«La Ascensión del Señor a los cielos»
Hch 1, 1-11
Sal 46
Ef 1, 17-23
Lc 24, 46-53
HOMILÍA
Hermanos: al celebrar este día de la Ascensión del Señor Jesús a los cielos podemos manifestar la desolación de unos hijos que quedan huérfanos, o la ilusión de aquellos otros hijos que asumen el proyecto que sus padres les encomendaron y se aprestan a desarrollarlo.
Antes que nada, hermanos, asumamos la confianza depositada por Jesús en nosotros: él nos quiere testigos suyos en nuestro entorno. Para que podamos serlo, nos ha prometido que «os enviaré lo que mi Padre ha prometido: vosotros quedaos en la ciudad hasta que os revistáis de la fuerza de lo alto». Es el Espíritu Santo del que nos ha hablado Pablo en la segunda lectura: «El Padre de la gloria os dé espíritu de sabiduría y revelación para conocerlo». Ese Espíritu, promesa de Jesús, regalo suyo, no nos abandonará, sino que siempre trabajará junto a nosotros en la tarea de la construcción del Reino que Dios ha iniciado en su Hijo.
Es, pues, imprescindible, hermanos, que nos acerquemos a Jesús, que en torno a él construyamos la comunidad, la Iglesia, que da testimonio del resucitado, si queremos conocer a Dios y llevar a cabo la obra que espera de nosotros. De lo contrario (que es como parece ser en la mayoría de los casos) concebiremos a un Dios que hace lo que me apetece y, si no, lo abandono. Pero ése es un dios-juguete que manipulo a mi antojo, y del que blasfemo a cada paso. ¿No es eso lo que vemos más comúnmente? ¡Qué pocas veces entramos en la alabanza a la que nos ha invitado el salmo!
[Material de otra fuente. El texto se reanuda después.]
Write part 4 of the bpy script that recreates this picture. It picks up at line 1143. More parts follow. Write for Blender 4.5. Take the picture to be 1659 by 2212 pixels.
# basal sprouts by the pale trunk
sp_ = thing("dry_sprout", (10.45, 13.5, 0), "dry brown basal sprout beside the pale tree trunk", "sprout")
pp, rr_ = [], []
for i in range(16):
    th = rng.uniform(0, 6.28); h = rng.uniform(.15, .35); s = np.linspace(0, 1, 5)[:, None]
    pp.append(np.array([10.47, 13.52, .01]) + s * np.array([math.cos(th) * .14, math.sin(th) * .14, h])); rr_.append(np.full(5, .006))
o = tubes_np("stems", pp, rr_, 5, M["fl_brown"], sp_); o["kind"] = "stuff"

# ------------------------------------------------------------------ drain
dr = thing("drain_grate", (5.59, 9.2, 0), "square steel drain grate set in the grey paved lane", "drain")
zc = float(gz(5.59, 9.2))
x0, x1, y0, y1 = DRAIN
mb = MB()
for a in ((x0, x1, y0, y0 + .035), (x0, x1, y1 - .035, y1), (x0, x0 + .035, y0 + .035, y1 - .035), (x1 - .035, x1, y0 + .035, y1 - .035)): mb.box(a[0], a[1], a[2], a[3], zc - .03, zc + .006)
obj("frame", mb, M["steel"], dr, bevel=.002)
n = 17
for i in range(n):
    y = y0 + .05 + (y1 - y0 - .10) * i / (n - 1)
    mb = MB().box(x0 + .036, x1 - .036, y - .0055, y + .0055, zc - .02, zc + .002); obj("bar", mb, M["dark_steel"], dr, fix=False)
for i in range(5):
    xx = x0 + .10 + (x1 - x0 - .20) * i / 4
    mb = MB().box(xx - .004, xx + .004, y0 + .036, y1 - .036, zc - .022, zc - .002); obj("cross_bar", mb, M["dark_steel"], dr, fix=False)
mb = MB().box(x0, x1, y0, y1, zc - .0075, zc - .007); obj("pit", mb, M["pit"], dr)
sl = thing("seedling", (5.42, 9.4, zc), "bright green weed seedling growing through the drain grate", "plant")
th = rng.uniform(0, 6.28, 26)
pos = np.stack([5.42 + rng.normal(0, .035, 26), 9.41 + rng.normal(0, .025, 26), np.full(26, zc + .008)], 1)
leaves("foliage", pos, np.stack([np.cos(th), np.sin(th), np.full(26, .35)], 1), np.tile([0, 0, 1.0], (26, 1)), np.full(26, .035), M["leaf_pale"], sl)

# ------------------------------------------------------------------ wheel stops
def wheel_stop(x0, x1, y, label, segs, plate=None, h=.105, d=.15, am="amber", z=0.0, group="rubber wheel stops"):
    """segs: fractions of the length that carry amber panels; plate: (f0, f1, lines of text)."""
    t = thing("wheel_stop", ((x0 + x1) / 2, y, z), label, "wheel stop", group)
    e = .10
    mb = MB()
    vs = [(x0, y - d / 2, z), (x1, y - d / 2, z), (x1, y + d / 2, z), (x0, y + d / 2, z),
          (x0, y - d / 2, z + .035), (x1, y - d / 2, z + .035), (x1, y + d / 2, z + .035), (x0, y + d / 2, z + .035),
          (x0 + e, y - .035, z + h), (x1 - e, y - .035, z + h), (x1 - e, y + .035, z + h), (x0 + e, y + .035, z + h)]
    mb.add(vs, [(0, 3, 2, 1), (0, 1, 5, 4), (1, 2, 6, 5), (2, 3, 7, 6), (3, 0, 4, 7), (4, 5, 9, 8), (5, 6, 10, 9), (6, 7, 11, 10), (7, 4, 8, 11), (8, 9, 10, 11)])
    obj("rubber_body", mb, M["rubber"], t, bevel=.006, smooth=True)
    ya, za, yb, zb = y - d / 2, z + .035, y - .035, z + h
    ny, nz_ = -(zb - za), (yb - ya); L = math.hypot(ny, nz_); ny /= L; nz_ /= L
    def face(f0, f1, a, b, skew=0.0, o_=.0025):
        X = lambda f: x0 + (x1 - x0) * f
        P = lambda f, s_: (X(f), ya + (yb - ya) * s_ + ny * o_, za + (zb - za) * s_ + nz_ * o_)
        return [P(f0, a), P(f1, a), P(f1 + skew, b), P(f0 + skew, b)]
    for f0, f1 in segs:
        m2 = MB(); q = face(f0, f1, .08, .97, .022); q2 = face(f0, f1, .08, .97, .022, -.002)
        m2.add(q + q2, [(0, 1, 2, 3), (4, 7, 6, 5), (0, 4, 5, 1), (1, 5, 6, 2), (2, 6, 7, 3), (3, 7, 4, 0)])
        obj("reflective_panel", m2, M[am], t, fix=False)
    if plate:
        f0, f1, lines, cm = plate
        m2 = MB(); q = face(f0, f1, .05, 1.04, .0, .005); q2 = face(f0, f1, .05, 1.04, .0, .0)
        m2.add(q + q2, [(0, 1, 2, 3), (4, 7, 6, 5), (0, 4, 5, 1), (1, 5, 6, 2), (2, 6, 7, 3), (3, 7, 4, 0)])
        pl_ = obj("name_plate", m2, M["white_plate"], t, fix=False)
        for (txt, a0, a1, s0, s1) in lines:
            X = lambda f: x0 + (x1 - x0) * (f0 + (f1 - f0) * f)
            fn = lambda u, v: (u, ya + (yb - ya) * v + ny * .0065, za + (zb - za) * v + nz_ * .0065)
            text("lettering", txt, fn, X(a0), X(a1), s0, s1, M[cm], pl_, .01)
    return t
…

Tal vez radique aquí nuestra gran dificultad: en que no consideramos nuestra fe como respuesta a la llamada de Jesús a formar en su entorno la Iglesia que sea su testigo en este mundo; sino como medio para conseguir de Dios algunos favores o una ayuda puntual en la dificultad.
¿Qué ha sido, o es, o puede ser Dios para nuestra vida, la diaria, la de cada día, y no para un momento puntual de dificultad? Para entenderlo hemos de acudir a la primera lectura, donde se nos ha presentado el contraste entre lo que Jesús quiere de sus discípulos y lo que éstos sueñan: «¿Es ahora cuando vas a restaurar el reino de Israel? - No os toca a vosotros conocer los tiempos y las fechas que el Padre ha establecido con su autoridad». No debería preocuparnos la fama o el poder, ni la calidad de vida de la que tanto se habla ahora, ni la independencia personal o la autosuficiencia... Jesús quiere que tengamos otras preocupaciones: «Cuando el Espíritu Santo descienda sobre vosotros, recibiréis fuerza para ser mis testigos en Jerusalén, en toda Judea, en Samaria y hasta los confines del mundo»: es esto lo que Jesús quiere y espera de nosotros. Y esto, y no otra cosa, lo que significaría ser creyente en Jesús.
Asumámoslo, pues: para responder a las expectativas que Jesús tiene puestas en nosotros necesitamos formación, Catequesis de Adultos; necesitamos acercarnos a la Palabra, vivir nuestra fe como auténtica vocación y con proyección eclesial.
¿No supone esto un cambio en nuestra manera de concebir la fe? Pues habrá que ir dando pasos en esa dirección a impulsos del Espíritu. Uno de ellos podría ser el apuntarse para la oración del sábado que viene a las 8 de la tarde, la Vigilia de Pentecostés, a la que os invito a quienes deseéis ir dando pasos en este sentido.
Que el Espíritu, regalo de Cristo glorificado, nos lleve a gustar de la sabiduría de Dios y a ir formándonos y haciéndonos participar en la vida de la comunidad para ser sus testigos en toda nuestra existencia.